• **MATERIAL**
..........
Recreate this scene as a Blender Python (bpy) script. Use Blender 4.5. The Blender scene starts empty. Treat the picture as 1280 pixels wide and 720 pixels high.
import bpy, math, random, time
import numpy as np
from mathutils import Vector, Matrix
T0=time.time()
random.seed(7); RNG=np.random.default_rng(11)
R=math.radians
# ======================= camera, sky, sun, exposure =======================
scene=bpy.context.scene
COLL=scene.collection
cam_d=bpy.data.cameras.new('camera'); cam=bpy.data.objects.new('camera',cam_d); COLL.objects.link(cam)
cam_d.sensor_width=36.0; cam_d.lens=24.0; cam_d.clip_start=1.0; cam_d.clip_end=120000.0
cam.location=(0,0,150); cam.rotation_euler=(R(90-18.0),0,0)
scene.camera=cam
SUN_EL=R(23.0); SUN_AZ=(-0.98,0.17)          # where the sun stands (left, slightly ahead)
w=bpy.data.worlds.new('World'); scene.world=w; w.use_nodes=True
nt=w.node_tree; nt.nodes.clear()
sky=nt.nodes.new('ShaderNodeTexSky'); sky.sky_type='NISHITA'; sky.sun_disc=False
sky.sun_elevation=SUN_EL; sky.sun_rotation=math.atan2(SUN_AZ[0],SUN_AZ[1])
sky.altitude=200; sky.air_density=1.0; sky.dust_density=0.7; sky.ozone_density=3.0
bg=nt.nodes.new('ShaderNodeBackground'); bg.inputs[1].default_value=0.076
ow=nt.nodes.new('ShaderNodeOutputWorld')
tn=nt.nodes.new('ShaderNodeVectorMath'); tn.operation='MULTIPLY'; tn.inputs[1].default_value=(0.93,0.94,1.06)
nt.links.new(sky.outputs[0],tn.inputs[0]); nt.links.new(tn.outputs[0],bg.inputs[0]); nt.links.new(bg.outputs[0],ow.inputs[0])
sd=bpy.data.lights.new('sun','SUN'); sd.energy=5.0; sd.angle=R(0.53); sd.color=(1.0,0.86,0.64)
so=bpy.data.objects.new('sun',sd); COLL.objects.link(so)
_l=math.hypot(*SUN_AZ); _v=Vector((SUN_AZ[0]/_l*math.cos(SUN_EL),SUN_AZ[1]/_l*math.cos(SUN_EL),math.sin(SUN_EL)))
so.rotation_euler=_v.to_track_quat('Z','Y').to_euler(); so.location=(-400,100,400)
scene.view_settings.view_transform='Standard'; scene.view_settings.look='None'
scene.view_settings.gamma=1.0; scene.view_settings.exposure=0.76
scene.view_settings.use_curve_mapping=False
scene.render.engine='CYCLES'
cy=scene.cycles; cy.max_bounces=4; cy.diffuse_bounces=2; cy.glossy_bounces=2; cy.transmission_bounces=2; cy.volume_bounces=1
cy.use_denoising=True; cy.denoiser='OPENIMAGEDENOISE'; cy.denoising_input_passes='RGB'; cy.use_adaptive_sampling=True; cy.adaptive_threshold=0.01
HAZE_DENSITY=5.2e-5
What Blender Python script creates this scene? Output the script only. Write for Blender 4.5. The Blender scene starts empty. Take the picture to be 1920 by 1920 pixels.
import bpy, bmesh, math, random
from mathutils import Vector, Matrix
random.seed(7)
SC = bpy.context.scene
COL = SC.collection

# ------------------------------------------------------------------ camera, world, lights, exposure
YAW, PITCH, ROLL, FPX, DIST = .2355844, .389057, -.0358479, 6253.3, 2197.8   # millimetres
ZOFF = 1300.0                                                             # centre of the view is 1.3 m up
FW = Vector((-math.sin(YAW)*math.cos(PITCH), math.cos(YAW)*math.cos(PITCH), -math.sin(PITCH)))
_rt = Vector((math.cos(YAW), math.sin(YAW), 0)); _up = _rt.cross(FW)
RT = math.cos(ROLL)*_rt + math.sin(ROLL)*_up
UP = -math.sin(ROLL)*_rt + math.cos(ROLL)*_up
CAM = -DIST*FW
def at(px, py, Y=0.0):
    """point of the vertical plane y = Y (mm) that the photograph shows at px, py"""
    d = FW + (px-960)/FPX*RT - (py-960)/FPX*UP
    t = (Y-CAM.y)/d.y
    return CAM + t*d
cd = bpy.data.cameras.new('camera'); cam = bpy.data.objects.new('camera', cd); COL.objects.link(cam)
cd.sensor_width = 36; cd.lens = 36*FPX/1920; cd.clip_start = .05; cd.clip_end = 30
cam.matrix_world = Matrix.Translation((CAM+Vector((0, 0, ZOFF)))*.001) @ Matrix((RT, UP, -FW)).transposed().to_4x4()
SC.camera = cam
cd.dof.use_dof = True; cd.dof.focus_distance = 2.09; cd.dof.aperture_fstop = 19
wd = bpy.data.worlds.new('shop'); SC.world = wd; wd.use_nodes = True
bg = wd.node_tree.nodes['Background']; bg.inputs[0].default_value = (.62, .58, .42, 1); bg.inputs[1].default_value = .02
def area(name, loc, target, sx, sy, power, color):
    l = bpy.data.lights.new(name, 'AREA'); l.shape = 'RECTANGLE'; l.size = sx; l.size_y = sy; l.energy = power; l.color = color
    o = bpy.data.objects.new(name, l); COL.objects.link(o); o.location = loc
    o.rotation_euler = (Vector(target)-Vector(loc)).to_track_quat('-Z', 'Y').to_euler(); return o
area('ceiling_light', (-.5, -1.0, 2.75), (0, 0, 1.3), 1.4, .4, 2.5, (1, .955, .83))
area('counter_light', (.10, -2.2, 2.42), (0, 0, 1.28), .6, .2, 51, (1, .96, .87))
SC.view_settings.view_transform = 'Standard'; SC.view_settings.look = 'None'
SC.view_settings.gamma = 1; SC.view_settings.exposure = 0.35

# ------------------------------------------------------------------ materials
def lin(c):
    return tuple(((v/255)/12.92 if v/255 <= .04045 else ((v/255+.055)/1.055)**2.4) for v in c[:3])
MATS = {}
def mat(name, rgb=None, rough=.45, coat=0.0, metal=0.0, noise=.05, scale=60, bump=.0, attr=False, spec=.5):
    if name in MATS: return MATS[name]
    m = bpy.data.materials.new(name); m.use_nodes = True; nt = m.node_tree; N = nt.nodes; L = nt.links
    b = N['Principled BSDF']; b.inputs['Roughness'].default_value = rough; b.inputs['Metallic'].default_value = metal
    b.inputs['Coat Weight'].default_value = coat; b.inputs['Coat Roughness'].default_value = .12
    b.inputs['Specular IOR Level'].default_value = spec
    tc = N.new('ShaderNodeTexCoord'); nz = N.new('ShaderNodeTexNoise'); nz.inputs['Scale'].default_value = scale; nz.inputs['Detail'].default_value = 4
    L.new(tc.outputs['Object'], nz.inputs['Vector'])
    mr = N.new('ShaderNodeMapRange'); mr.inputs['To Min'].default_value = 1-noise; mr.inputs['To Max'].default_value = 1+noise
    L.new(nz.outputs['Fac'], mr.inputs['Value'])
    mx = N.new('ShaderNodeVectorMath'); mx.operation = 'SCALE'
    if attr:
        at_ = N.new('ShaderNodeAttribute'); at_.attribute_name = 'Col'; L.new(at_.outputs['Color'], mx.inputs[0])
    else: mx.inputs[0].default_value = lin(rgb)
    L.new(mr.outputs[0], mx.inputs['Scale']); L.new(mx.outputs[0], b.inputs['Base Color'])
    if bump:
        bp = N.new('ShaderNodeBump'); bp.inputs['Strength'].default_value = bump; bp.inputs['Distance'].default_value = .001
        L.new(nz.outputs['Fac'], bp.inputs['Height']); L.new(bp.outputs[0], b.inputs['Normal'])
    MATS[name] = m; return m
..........
• **GOAL OF THE EXERCISE**
Output all of the material, please, exactly as it stands.

• **EXPECTED OUTPUT**
Recreate this scene as a Blender Python (bpy) script. Use Blender 4.5. The Blender scene starts empty. Treat the picture as 1280 pixels wide and 720 pixels high.
import bpy, math, random, time
import numpy as np
from mathutils import Vector, Matrix
T0=time.time()
random.seed(7); RNG=np.random.default_rng(11)
R=math.radians
# ======================= camera, sky, sun, exposure =======================
scene=bpy.context.scene
COLL=scene.collection
cam_d=bpy.data.cameras.new('camera'); cam=bpy.data.objects.new('camera',cam_d); COLL.objects.link(cam)
cam_d.sensor_width=36.0; cam_d.lens=24.0; cam_d.clip_start=1.0; cam_d.clip_end=120000.0
cam.location=(0,0,150); cam.rotation_euler=(R(90-18.0),0,0)
scene.camera=cam
SUN_EL=R(23.0); SUN_AZ=(-0.98,0.17)          # where the sun stands (left, slightly ahead)
w=bpy.data.worlds.new('World'); scene.world=w; w.use_nodes=True
nt=w.node_tree; nt.nodes.clear()
sky=nt.nodes.new('ShaderNodeTexSky'); sky.sky_type='NISHITA'; sky.sun_disc=False
sky.sun_elevation=SUN_EL; sky.sun_rotation=math.atan2(SUN_AZ[0],SUN_AZ[1])
sky.altitude=200; sky.air_density=1.0; sky.dust_density=0.7; sky.ozone_density=3.0
bg=nt.nodes.new('ShaderNodeBackground'); bg.inputs[1].default_value=0.076
ow=nt.nodes.new('ShaderNodeOutputWorld')
tn=nt.nodes.new('ShaderNodeVectorMath'); tn.operation='MULTIPLY'; tn.inputs[1].default_value=(0.93,0.94,1.06)
nt.links.new(sky.outputs[0],tn.inputs[0]); nt.links.new(tn.outputs[0],bg.inputs[0]); nt.links.new(bg.outputs[0],ow.inputs[0])
sd=bpy.data.lights.new('sun','SUN'); sd.energy=5.0; sd.angle=R(0.53); sd.color=(1.0,0.86,0.64)
so=bpy.data.objects.new('sun',sd); COLL.objects.link(so)
_l=math.hypot(*SUN_AZ); _v=Vector((SUN_AZ[0]/_l*math.cos(SUN_EL),SUN_AZ[1]/_l*math.cos(SUN_EL),math.sin(SUN_EL)))
so.rotation_euler=_v.to_track_quat('Z','Y').to_euler(); so.location=(-400,100,400)
scene.view_settings.view_transform='Standard'; scene.view_settings.look='None'
scene.view_settings.gamma=1.0; scene.view_settings.exposure=0.76
scene.view_settings.use_curve_mapping=False
scene.render.engine='CYCLES'
cy=scene.cycles; cy.max_bounces=4; cy.diffuse_bounces=2; cy.glossy_bounces=2; cy.transmission_bounces=2; cy.volume_bounces=1
cy.use_denoising=True; cy.denoiser='OPENIMAGEDENOISE'; cy.denoising_input_passes='RGB'; cy.use_adaptive_sampling=True; cy.adaptive_threshold=0.01
HAZE_DENSITY=5.2e-5
What Blender Python script creates this scene? Output the script only. Write for Blender 4.5. The Blender scene starts empty. Take the picture to be 1920 by 1920 pixels.
import bpy, bmesh, math, random
from mathutils import Vector, Matrix
random.seed(7)
SC = bpy.context.scene
COL = SC.collection

# ------------------------------------------------------------------ camera, world, lights, exposure
YAW, PITCH, ROLL, FPX, DIST = .2355844, .389057, -.0358479, 6253.3, 2197.8   # millimetres
ZOFF = 1300.0                                                             # centre of the view is 1.3 m up
FW = Vector((-math.sin(YAW)*math.cos(PITCH), math.cos(YAW)*math.cos(PITCH), -math.sin(PITCH)))
_rt = Vector((math.cos(YAW), math.sin(YAW), 0)); _up = _rt.cross(FW)
RT = math.cos(ROLL)*_rt + math.sin(ROLL)*_up
UP = -math.sin(ROLL)*_rt + math.cos(ROLL)*_up
CAM = -DIST*FW
def at(px, py, Y=0.0):
    """point of the vertical plane y = Y (mm) that the photograph shows at px, py"""
    d = FW + (px-960)/FPX*RT - (py-960)/FPX*UP
    t = (Y-CAM.y)/d.y
    return CAM + t*d
cd = bpy.data.cameras.new('camera'); cam = bpy.data.objects.new('camera', cd); COL.objects.link(cam)
cd.sensor_width = 36; cd.lens = 36*FPX/1920; cd.clip_start = .05; cd.clip_end = 30
cam.matrix_world = Matrix.Translation((CAM+Vector((0, 0, ZOFF)))*.001) @ Matrix((RT, UP, -FW)).transposed().to_4x4()
SC.camera = cam
cd.dof.use_dof = True; cd.dof.focus_distance = 2.09; cd.dof.aperture_fstop = 19
wd = bpy.data.worlds.new('shop'); SC.world = wd; wd.use_nodes = True
bg = wd.node_tree.nodes['Background']; bg.inputs[0].default_value = (.62, .58, .42, 1); bg.inputs[1].default_value = .02
def area(name, loc, target, sx, sy, power, color):
    l = bpy.data.lights.new(name, 'AREA'); l.shape = 'RECTANGLE'; l.size = sx; l.size_y = sy; l.energy = power; l.color = color
    o = bpy.data.objects.new(name, l); COL.objects.link(o); o.location = loc
    o.rotation_euler = (Vector(target)-Vector(loc)).to_track_quat('-Z', 'Y').to_euler(); return o
area('ceiling_light', (-.5, -1.0, 2.75), (0, 0, 1.3), 1.4, .4, 2.5, (1, .955, .83))
area('counter_light', (.10, -2.2, 2.42), (0, 0, 1.28), .6, .2, 51, (1, .96, .87))
SC.view_settings.view_transform = 'Standard'; SC.view_settings.look = 'None'
SC.view_settings.gamma = 1; SC.view_settings.exposure = 0.35

# ------------------------------------------------------------------ materials
def lin(c):
    return tuple(((v/255)/12.92 if v/255 <= .04045 else ((v/255+.055)/1.055)**2.4) for v in c[:3])
MATS = {}
def mat(name, rgb=None, rough=.45, coat=0.0, metal=0.0, noise=.05, scale=60, bump=.0, attr=False, spec=.5):
    if name in MATS: return MATS[name]
    m = bpy.data.materials.new(name); m.use_nodes = True; nt = m.node_tree; N = nt.nodes; L = nt.links
    b = N['Principled BSDF']; b.inputs['Roughness'].default_value = rough; b.inputs['Metallic'].default_value = metal
    b.inputs['Coat Weight'].default_value = coat; b.inputs['Coat Roughness'].default_value = .12
    b.inputs['Specular IOR Level'].default_value = spec
    tc = N.new('ShaderNodeTexCoord'); nz = N.new('ShaderNodeTexNoise'); nz.inputs['Scale'].default_value = scale; nz.inputs['Detail'].default_value = 4
    L.new(tc.outputs['Object'], nz.inputs['Vector'])
    mr = N.new('ShaderNodeMapRange'); mr.inputs['To Min'].default_value = 1-noise; mr.inputs['To Max'].default_value = 1+noise
    L.new(nz.outputs['Fac'], mr.inputs['Value'])
    mx = N.new('ShaderNodeVectorMath'); mx.operation = 'SCALE'
    if attr:
        at_ = N.new('ShaderNodeAttribute'); at_.attribute_name = 'Col'; L.new(at_.outputs['Color'], mx.inputs[0])
    else: mx.inputs[0].default_value = lin(rgb)
    L.new(mr.outputs[0], mx.inputs['Scale']); L.new(mx.outputs[0], b.inputs['Base Color'])
    if bump:
        bp = N.new('ShaderNodeBump'); bp.inputs['Strength'].default_value = bump; bp.inputs['Distance'].default_value = .001
        L.new(nz.outputs['Fac'], bp.inputs['Height']); L.new(bp.outputs[0], b.inputs['Normal'])
    MATS[name] = m; return m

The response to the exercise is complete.